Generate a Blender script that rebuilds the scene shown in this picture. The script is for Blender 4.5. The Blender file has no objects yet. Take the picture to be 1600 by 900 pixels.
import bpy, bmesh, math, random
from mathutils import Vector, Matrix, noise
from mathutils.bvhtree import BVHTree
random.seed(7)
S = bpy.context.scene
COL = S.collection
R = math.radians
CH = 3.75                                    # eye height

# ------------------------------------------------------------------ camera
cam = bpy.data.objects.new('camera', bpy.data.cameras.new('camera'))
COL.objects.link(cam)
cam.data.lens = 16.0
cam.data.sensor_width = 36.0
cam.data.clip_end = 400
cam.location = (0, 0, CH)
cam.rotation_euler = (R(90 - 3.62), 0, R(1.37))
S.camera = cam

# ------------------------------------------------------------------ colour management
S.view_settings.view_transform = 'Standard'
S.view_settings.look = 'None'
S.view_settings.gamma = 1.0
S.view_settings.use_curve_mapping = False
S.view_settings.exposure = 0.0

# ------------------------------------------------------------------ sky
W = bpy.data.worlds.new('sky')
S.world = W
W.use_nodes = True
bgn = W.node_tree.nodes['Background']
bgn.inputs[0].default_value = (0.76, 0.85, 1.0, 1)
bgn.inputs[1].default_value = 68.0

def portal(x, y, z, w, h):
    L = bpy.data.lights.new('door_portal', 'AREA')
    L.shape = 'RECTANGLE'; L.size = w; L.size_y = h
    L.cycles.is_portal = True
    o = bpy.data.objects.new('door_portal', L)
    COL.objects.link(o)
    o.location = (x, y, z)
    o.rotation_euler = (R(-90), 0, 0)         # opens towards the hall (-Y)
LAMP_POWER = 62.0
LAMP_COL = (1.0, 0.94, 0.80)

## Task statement
Return exactly the leading lines of the listing, stopping after the line in which "bgn.inputs[1].default_value = 68.0" occurs.

## Correct answer
Generate a Blender script that rebuilds the scene shown in this picture. The script is for Blender 4.5. The Blender file has no objects yet. Take the picture to be 1600 by 900 pixels.
import bpy, bmesh, math, random
from mathutils import Vector, Matrix, noise
from mathutils.bvhtree import BVHTree
random.seed(7)
S = bpy.context.scene
COL = S.collection
R = math.radians
CH = 3.75                                    # eye height

# ------------------------------------------------------------------ camera
cam = bpy.data.objects.new('camera', bpy.data.cameras.new('camera'))
COL.objects.link(cam)
cam.data.lens = 16.0
cam.data.sensor_width = 36.0
cam.data.clip_end = 400
cam.location = (0, 0, CH)
cam.rotation_euler = (R(90 - 3.62), 0, R(1.37))
S.camera = cam

# ------------------------------------------------------------------ colour management
S.view_settings.view_transform = 'Standard'
S.view_settings.look = 'None'
S.view_settings.gamma = 1.0
S.view_settings.use_curve_mapping = False
S.view_settings.exposure = 0.0

# ------------------------------------------------------------------ sky
W = bpy.data.worlds.new('sky')
S.world = W
W.use_nodes = True
bgn = W.node_tree.nodes['Background']
bgn.inputs[0].default_value = (0.76, 0.85, 1.0, 1)
bgn.inputs[1].default_value = 68.0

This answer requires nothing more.